▶ **Task brief**
Go through the material below and copy each line where the word "scene" appears.

▶ **Information supplied**
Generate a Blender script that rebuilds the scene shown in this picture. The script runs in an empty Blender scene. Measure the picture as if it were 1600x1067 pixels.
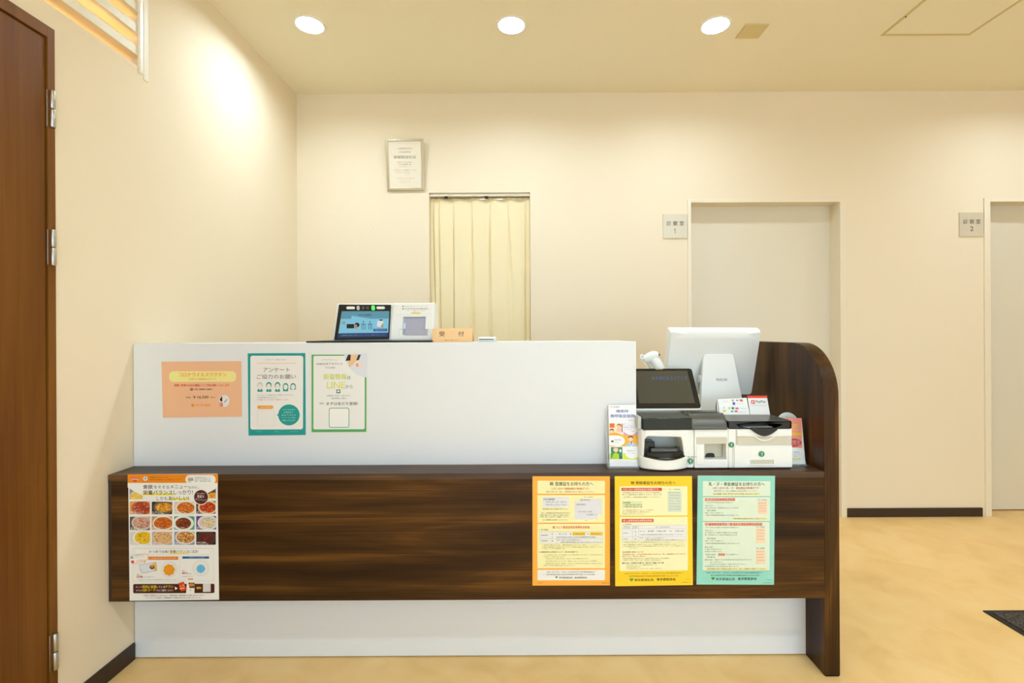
import bpy, bmesh, math, random
from mathutils import Vector, Matrix
random.seed(7)
S = bpy.context.scene
C = S.collection
PI = math.pi

# ------------------------------------------------------------------ camera, world, exposure
F = 755.6                      # focal length in pixels of the 1600 px wide frame
CX, CY, EYE, ROLL = 812.0, 520.0, 1.2, 0.005
cd = bpy.data.cameras.new('camera')
cam = bpy.data.objects.new('camera', cd)
C.objects.link(cam)
cd.sensor_width = 36.0
cd.lens = F / 1600 * 36.0
cd.shift_x = (800 - CX) / 1600
cd.shift_y = (CY - 533.5) / 1600
cd.clip_start = 0.02
cam.matrix_world = Matrix.Translation((0, 0, EYE)) @ Matrix.Rotation(PI / 2, 4, 'X') @ Matrix.Rotation(-ROLL, 4, 'Z')
S.camera = cam
S.view_settings.view_transform = 'Standard'
S.view_settings.look = 'None'
S.view_settings.gamma = 1.0
S.view_settings.use_curve_mapping = False
S.view_settings.exposure = 0.13
try:
    S.cycles.use_denoising = True
    S.cycles.max_bounces = 10
    S.cycles.diffuse_bounces = 6
    S.cycles.sample_clamp_indirect = 6.0
except Exception:
    pass
W = bpy.data.worlds.new('daylight')
S.world = W
W.use_nodes = True
W.node_tree.nodes['Background'].inputs[0].default_value = (0.77, 1.06, 1.40, 1)   # overcast daylight beyond the entrance glass
W.node_tree.nodes['Background'].inputs[1].default_value = 3.0
LENS_POWER = 215.0
LAMP_COL = (0.85, 1.055, 1.25)
# portal in the entrance window behind the camera: guides the daylight
pl = bpy.data.lights.new('entrance_portal', 'AREA')
pl.shape = 'RECTANGLE'; pl.size = 4.6; pl.size_y = 2.1
pl.cycles.is_portal = True
po = bpy.data.objects.new('entrance_portal', pl)
C.objects.link(po)
po.location = (1.4, -3.42, 1.25)
po.rotation_euler = (PI / 2, 0, 0)      # faces +Y into the room


def P(x, y, Y):
    """point of the depth plane Y seen at pixel x, y"""
    u, v = x - CX, CY - y
    return Vector(((u + ROLL * v) * Y / F, Y, EYE + (v - ROLL * u) * Y / F))


# ------------------------------------------------------------------ materials
def lin(c):
    c = c / 255.0
    return c / 12.92 if c <= 0.04045 else ((c + 0.055) / 1.055) ** 2.4


def hexrgb(h):
    h = h.lstrip('#')
    return tuple(int(h[i:i + 2], 16) for i in (0, 2, 4))


def rgba(c):
    if isinstance(c, str):
        c = hexrgb(c)
    return (lin(c[0]), lin(c[1]), lin(c[2]), 1)


def base_mat(name, col, rough=0.5, metal=0.0, spec=0.5, emit=None, estr=0.0, trans=0.0, alpha=1.0, coat=0.0):
    m = bpy.data.materials.new(name)
    m.use_nodes = True
    b = m.node_tree.nodes['Principled BSDF']
    b.inputs['Base Color'].default_value = rgba(col)
    b.inputs['Roughness'].default_value = rough
    b.inputs['Metallic'].default_value = metal
    b.inputs['Specular IOR Level'].default_value = spec
    b.inputs['Transmission Weight'].default_value = trans
    b.inputs['Alpha'].default_value = alpha
    b.inputs['Coat Weight'].default_value = coat
    if emit is not None:
        b.inputs['Emission Color'].default_value = rgba(emit)
        b.inputs['Emission Strength'].default_value = estr
    return m


def nodes(m):
    return m.node_tree.nodes, m.node_tree.links, m.node_tree.nodes['Principled BSDF']


def add_bump(m, scale=300, strength=0.08, dist=0.002, detail=3, vec='Object', sx=(1, 1, 1)):
    n, l, b = nodes(m)
    tc = n.new('ShaderNodeTexCoord')
    mp = n.new('ShaderNodeMapping'); mp.inputs['Scale'].default_value = sx
    nz = n.new('ShaderNodeTexNoise'); nz.inputs['Scale'].default_value = scale; nz.inputs['Detail'].default_value = detail
    bp = n.new('ShaderNodeBump'); bp.inputs['Strength'].default_value = strength; bp.inputs['Distance'].default_value = dist
    l.new(tc.outputs[vec], mp.inputs[0]); l.new(mp.outputs[0], nz.inputs[0])
    l.new(nz.outputs[0], bp.inputs['Height']); l.new(bp.outputs[0], b.inputs['Normal'])
    return m


def mottle(m, cols, scale, detail=6, sx=(1, 1, 1), rough=None, dist=0.0, pos=None):
    n, l, b = nodes(m)
    tc = n.new('ShaderNodeTexCoord')
    mp = n.new('ShaderNodeMapping'); mp.inputs['Scale'].default_value = sx
    nz = n.new('ShaderNodeTexNoise'); nz.inputs['Scale'].default_value = scale; nz.inputs['Detail'].default_value = detail
    nz.inputs['Distortion'].default_value = dist
    cr = n.new('ShaderNodeValToRGB')
    k = len(cols)
    while len(cr.color_ramp.elements) < k:
        cr.color_ramp.elements.new(0.5)
    for i, c in enumerate(cols):
        cr.color_ramp.elements[i].position = pos[i] if pos else 0.3 + 0.4 * i / max(1, k - 1)
        cr.color_ramp.elements[i].color = rgba(c)
    l.new(tc.outputs['Object'], mp.inputs[0]); l.new(mp.outputs[0], nz.inputs[0])
    l.new(nz.outputs[0], cr.inputs[0]); l.new(cr.outputs[0], b.inputs['Base Color'])
    return m


def wood(name, cols, axis, rough=0.4, scale=1.0, spec=0.4, rings=0.55):
    """grain runs along axis; bands of noise plus cathedral rings"""
    m = base_mat(name, cols[1], rough, spec=spec)
    n, l, b = nodes(m)
    tc = n.new('ShaderNodeTexCoord')
    def mapping(s_along, s_across):
        mp = n.new('ShaderNodeMapping')
        sc = [s_across] * 3
        sc[axis] = s_along
        mp.inputs['Scale'].default_value = sc
        l.new(tc.outputs['Object'], mp.inputs[0])
        return mp
    m1 = mapping(0.55 * scale, 6.5 * scale)
    n1 = n.new('ShaderNodeTexNoise'); n1.inputs['Scale'].default_value = 1.6; n1.inputs['Detail'].default_value = 5; n1.inputs['Distortion'].default_value = 0.9
    l.new(m1.outputs[0], n1.inputs[0])
    m2 = mapping(1.5 * scale, 120 * scale)
    n2 = n.new('ShaderNodeTexNoise'); n2.inputs['Scale'].default_value = 1.5; n2.inputs['Detail'].default_value = 4
    l.new(m2.outputs[0], n2.inputs[0])
    m3 = mapping(0.8 * scale, 7 * scale)
    w = n.new('ShaderNodeTexNoise'); w.inputs['Scale'].default_value = 1.0; w.inputs['Detail'].default_value = 2; w.inputs['Distortion'].default_value = 0.6
    l.new(m3.outputs[0], w.inputs[0])
    mul = n.new('ShaderNodeMath'); mul.operation = 'MULTIPLY'; mul.inputs[1].default_value = 24.0
    sn = n.new('ShaderNodeMath'); sn.operation = 'SINE'
    l.new(w.outputs[0], mul.inputs[0]); l.new(mul.outputs[0], sn.inputs[0])
    mx = n.new('ShaderNodeMix'); mx.data_type = 'FLOAT'; mx.inputs[0].default_value = 0.28
    l.new(n1.outputs[0], mx.inputs[2]); l.new(n2.outputs[0], mx.inputs[3])
    ma = n.new('ShaderNodeMath'); ma.operation = 'MULTIPLY_ADD'; ma.inputs[1].default_value = 0.055 * rings
    l.new(sn.outputs[0], ma.inputs[0]); l.new(mx.outputs[0], ma.inputs[2])
    cr = n.new('ShaderNodeValToRGB')
    while len(cr.color_ramp.elements) < len(cols):
        cr.color_ramp.elements.new(0.5)
    for i, c in enumerate(cols):
        cr.color_ramp.elements[i].position = 0.34 + 0.3 * i / (len(cols) - 1)
        cr.color_ramp.elements[i].color = rgba(c)
    l.new(ma.outputs[0], cr.inputs[0]); l.new(cr.outputs[0], b.inputs['Base Color'])
    bp = n.new('ShaderNodeBump'); bp.inputs['Strength'].default_value = 0.05; bp.inputs['Distance'].default_value = 0.001
    l.new(n2.outputs[0], bp.inputs['Height']); l.new(bp.outputs[0], b.inputs['Normal'])
    return m


M = {}
M['wall'] = add_bump(base_mat('cream_wallpaper', (236, 221, 193), 0.75, spec=0.2), 220, 0.14, 0.002)
M['ceiling'] = add_bump(base_mat('ceiling_wallpaper', (242, 233, 208), 0.85, spec=0.1), 200, 0.08, 0.002)
M['trim'] = base_mat('cream_trim_paint', (235, 223, 198), 0.45, spec=0.35)
M['door'] = add_bump(base_mat('pale_door_laminate', (224, 215, 193), 0.42, spec=0.4), 60, 0.03, 0.001, sx=(20, 20, 1))
M['floor'] = mottle(base_mat('honey_vinyl_floor', (220, 190, 136), 0.34, spec=0.4), [(232, 191, 120), (242, 203, 135), (246, 212, 148)], 5.5, 10, dist=0.7, pos=[0.25, 0.5, 0.75])
M['base'] = base_mat('dark_brown_vinyl_baseboard', (48, 30, 18), 0.45)
M['panel'] = base_mat('white_melamine', (226, 228, 228), 0.38, spec=0.4)
WAL = [(35, 18, 4), (53, 31, 8), (71, 44, 13), (104, 66, 22)]
M['walnut_x'] = wood('walnut_laminate_horizontal', WAL, 0, 0.36, spec=0.2)
M['walnut_z'] = wood('walnut_laminate_vertical', WAL, 2, 0.36, spec=0.2)
M['walnut_top'] = wood('walnut_laminate_ledge_top', WAL, 0, 0.42, spec=0.55)
M['doorwood'] = wood('brown_door_veneer', [(90, 50, 6), (108, 64, 12), (120, 74, 18)], 2, 0.45, spec=0.2, rings=0.1)
M['frame_wood'] = wood('brown_door_frame_veneer', [(98, 58, 11), (116, 72, 20), (128, 82, 27)], 2, 0.45, spec=0.2, rings=0.1)
M['gap'] = base_mat('dark_gap', (18, 12, 8), 0.9, spec=0.0)
M['steel'] = add_bump(base_mat('satin_steel', (190, 188, 180), 0.33, metal=1.0), 40, 0.03, 0.001, sx=(1, 1, 30))
M['white_metal'] = base_mat('white_painted_metal', (240, 238, 228), 0.4)
M['plastic'] = base_mat('white_plastic', (236, 237, 232), 0.36, spec=0.45)
M['plastic_warm'] = base_mat('ivory_white_plastic', (234, 236, 231), 0.38, spec=0.45)
M['plastic_tan'] = base_mat('greige_plastic', (203, 198, 178), 0.42)
M['plastic_gray'] = base_mat('pale_gray_plastic', (196, 200, 190), 0.4)
M['black'] = base_mat('black_gloss_plastic', (20, 22, 20), 0.2, spec=0.5)
M['blackgreen'] = base_mat('smoked_green_black_plastic', (8, 24, 18), 0.15, spec=0.5)
M['charcoal'] = base_mat('charcoal_plastic', (82, 80, 72), 0.3, spec=0.5)
M['blackmatte'] = base_mat('matte_black', (22, 20, 18), 0.6)
M['glassblack'] = base_mat('black_screen_glass', (58, 56, 46), 0.12, spec=0.5)
M['grayscr'] = base_mat('unlit_screen_gray', (72, 70, 58), 0.2, spec=0.5)
M['lilac'] = base_mat('lilac_gray_plastic', (172, 172, 186), 0.45)
M['chrome'] = base_mat('champagne_aluminium', (210, 204, 178), 0.28, metal=1.0)
M['plate'] = add_bump(base_mat('brushed_sign_plate', (217, 209, 188), 0.42, metal=0.3), 60, 0.02, 0.001, sx=(40, 1, 1))
M['paper'] = base_mat('white_paper', (240, 240, 234), 0.55, spec=0.3)
M['clear'] = base_mat('clear_acrylic', (245, 250, 250), 0.05, spec=0.5, alpha=0.16)
M['curtain'] = base_mat('pale_yellow_curtain_cloth', (253, 240, 198), 0.85, spec=0.1)
n_, l_, b_ = nodes(M['curtain'])
tr_ = n_.new('ShaderNodeBsdfTranslucent'); tr_.inputs[0].default_value = rgba((248, 214, 96))
mx_ = n_.new('ShaderNodeMixShader'); mx_.inputs[0].default_value = 0.16
l_.new(b_.outputs[0], mx_.inputs[1]); l_.new(tr_.outputs[0], mx_.inputs[2])
l_.new(mx_.outputs[0], n_['Material Output'].inputs[0])
M['lens'] = base_mat('lit_downlight_lens', (255, 250, 240), 0.5, emit=(255, 255, 255), estr=LENS_POWER)
nodes(M['lens'])[2].inputs['Emission Color'].default_value = (*LAMP_COL, 1)
M['can'] = base_mat('downlight_reflector', (235, 230, 215), 0.3)
M['amber'] = base_mat('amber_bulb_glass', (255, 214, 150), 0.4, emit=(255, 212, 146), estr=60.0)
M['louver'] = base_mat('cream_louver_paint', (232, 226, 204), 0.5)
M['carpet'] = add_bump(mottle(base_mat('charcoal_carpet', (70, 64, 60), 0.95, spec=0.05), [(46, 42, 40), (84, 78, 72), (120, 112, 104)], 130, 4), 260, 0.9, 0.006)
M['rubber'] = base_mat('black_rubber', (34, 27, 18), 0.7)
M['green_led'] = base_mat('lit_green_indicator', (80, 255, 90), 0.4, emit=(40, 255, 60), estr=2.2)
M['speaker_cover'] = base_mat('tan_ceiling_cover', (214, 194, 140), 0.6)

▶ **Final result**
Generate a Blender script that rebuilds the scene shown in this picture. The script runs in an empty Blender scene. Measure the picture as if it were 1600x1067 pixels.
S = bpy.context.scene